A survey of modularized backstepping control design approaches to nonlinear ODE systems

Backstepping is a mature and powerful Lyapunov-based design approach for a specific set of systems. Throughout the development over three decades, innovative theories and practices have extended backstepping to stabilization and tracking problems for nonlinear systems with growing complexity. The attractions of the backstepping-like approach are the recursive design processes and modularized design. A nonlinear system can be transferred into a group of simple problems and solved it by a sequential superposition of the corresponding approaches for each problem. To handle the complexities, backstepping designs always come up with adaptive control and robust control. The survey aims to review the milestone theoretical achievements among thousands of publications making the state-feedback backstepping designs of complex ODE systems to be systematic and modularized.
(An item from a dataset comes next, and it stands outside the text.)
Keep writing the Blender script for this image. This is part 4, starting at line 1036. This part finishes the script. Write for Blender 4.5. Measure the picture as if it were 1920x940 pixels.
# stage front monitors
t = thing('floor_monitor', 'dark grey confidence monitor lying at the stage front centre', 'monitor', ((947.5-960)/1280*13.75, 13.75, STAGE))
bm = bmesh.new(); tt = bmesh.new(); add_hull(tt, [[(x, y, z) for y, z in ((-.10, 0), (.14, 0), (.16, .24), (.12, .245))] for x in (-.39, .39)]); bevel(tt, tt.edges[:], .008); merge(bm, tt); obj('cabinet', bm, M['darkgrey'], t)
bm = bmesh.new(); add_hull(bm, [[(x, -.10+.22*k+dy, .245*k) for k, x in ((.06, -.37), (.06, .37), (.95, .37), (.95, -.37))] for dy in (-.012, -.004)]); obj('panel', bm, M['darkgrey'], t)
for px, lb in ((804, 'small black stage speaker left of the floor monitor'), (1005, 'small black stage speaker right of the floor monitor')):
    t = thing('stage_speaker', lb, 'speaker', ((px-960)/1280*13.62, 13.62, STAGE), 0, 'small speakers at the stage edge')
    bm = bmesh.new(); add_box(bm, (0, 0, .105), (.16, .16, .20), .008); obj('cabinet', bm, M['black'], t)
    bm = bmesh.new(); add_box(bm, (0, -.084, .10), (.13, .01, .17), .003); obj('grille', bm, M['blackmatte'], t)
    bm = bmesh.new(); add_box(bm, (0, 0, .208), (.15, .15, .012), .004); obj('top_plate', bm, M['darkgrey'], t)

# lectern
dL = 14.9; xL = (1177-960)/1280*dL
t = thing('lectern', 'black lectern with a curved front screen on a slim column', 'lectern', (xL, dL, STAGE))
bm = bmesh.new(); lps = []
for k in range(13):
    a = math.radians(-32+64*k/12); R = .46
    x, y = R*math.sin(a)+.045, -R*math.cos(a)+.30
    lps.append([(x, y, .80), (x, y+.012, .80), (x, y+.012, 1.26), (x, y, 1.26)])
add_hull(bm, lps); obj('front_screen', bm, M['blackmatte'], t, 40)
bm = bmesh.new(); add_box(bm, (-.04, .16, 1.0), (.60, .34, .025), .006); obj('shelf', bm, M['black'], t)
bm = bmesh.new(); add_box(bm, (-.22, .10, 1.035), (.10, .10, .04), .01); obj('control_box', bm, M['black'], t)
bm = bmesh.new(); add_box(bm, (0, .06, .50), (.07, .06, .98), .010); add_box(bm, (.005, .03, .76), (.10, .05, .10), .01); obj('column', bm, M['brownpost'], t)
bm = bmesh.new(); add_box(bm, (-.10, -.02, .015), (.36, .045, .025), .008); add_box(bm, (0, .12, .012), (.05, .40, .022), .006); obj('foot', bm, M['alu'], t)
Several selected elegant methods are reviewed, starting from the general designs, and then the finite-time control enhancing the convergence rate, the fuzzy logic system and neural network estimating the system unknowns, the Nussbaum function handling unknown control coefficients, barrier Lyapunov function solving state constraints, and the hyperbolic tangent function applying in robust designs. The associated assumptions and Lyapunov function candidates, inequalities, and the deduction key points are reviewed. The nonlinearity and complexities lay in state constraints, disturbance, input nonlinearities, time-delay effects, pure feedback systems, event-triggered systems, and stochastic systems. Instead of networked systems, the survey focuses on stand-alone systems.